◆ **Aim of the task**: Determine how many lines of this material contain "scene". Give only the number.

◆ **Given material**:
* Begin *
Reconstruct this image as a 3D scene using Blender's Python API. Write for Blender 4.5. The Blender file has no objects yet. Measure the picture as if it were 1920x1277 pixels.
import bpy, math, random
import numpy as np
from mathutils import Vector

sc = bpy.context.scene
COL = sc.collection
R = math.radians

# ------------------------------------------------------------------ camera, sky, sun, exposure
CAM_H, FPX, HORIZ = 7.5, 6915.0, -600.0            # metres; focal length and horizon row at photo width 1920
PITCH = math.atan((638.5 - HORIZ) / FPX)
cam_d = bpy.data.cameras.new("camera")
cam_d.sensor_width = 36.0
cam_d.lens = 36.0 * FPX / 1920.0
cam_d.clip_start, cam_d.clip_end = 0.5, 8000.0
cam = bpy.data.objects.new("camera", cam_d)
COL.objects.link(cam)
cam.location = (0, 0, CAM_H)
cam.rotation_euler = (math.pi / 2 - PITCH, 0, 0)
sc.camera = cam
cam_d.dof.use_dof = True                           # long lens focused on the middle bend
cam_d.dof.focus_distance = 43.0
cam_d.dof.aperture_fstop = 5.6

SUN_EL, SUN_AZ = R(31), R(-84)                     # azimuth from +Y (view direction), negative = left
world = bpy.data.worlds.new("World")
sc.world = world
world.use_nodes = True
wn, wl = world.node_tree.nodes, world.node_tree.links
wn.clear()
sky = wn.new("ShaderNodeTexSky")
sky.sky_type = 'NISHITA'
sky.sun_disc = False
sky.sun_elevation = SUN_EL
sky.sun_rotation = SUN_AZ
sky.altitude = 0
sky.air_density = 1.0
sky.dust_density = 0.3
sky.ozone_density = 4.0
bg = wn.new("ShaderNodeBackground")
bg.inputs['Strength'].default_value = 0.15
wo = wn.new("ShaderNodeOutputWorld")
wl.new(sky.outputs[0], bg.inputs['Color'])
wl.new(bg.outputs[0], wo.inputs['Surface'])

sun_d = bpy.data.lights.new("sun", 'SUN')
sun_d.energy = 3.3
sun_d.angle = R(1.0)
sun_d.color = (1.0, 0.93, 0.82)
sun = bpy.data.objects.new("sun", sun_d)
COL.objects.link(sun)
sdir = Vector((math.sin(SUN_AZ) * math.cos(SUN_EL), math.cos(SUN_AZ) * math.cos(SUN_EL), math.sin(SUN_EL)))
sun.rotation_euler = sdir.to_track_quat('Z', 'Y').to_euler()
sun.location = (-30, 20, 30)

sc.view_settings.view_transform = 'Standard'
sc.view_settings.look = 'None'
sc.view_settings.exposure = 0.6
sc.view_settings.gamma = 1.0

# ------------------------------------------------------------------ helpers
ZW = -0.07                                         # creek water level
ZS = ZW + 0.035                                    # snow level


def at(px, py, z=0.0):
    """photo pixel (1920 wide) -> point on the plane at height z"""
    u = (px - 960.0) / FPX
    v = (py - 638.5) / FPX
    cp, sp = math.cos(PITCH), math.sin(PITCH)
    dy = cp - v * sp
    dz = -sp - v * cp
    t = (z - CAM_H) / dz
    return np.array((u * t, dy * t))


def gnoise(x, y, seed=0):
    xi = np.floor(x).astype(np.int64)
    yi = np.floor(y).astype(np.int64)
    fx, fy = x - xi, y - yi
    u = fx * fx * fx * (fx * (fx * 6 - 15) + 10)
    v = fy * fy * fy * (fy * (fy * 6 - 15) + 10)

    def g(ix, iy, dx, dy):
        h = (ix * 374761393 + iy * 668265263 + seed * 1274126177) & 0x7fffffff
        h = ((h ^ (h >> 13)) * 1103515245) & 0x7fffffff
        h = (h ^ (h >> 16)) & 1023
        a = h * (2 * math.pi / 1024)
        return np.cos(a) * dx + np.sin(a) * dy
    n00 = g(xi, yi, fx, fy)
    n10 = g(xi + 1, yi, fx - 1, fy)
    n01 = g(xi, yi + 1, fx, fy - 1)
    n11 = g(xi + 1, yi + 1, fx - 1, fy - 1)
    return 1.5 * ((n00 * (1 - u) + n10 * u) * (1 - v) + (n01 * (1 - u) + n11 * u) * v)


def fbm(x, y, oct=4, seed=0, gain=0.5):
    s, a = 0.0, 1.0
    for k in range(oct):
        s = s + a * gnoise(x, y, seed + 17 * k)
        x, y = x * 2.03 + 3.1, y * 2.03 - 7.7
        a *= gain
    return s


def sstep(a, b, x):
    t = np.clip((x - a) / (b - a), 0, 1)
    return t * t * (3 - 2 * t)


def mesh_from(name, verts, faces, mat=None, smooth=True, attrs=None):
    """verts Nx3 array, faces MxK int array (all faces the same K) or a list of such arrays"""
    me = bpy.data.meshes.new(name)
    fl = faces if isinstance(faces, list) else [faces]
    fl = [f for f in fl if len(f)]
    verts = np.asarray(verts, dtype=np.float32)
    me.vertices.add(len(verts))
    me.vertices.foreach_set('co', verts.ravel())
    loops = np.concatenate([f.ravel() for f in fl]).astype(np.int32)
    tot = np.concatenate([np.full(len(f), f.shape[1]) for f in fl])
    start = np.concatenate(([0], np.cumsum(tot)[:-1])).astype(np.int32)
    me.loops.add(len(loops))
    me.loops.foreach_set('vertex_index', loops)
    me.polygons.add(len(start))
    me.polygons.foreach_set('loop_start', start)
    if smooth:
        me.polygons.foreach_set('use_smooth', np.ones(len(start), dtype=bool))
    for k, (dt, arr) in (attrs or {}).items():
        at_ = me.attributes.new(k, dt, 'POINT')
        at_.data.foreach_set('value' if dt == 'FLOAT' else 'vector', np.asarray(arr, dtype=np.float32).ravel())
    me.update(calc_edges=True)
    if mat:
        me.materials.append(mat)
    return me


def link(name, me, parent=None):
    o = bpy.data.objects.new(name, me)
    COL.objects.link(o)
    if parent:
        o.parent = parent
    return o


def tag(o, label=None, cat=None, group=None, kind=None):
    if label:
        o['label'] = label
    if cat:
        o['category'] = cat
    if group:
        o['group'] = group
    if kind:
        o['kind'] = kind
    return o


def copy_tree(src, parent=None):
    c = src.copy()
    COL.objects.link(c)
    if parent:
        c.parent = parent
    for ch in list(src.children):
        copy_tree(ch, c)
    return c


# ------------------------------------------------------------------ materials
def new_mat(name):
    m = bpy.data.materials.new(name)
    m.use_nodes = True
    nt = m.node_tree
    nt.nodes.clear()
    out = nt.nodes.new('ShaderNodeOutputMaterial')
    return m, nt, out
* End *
◆ **Answer to this exercise**: 2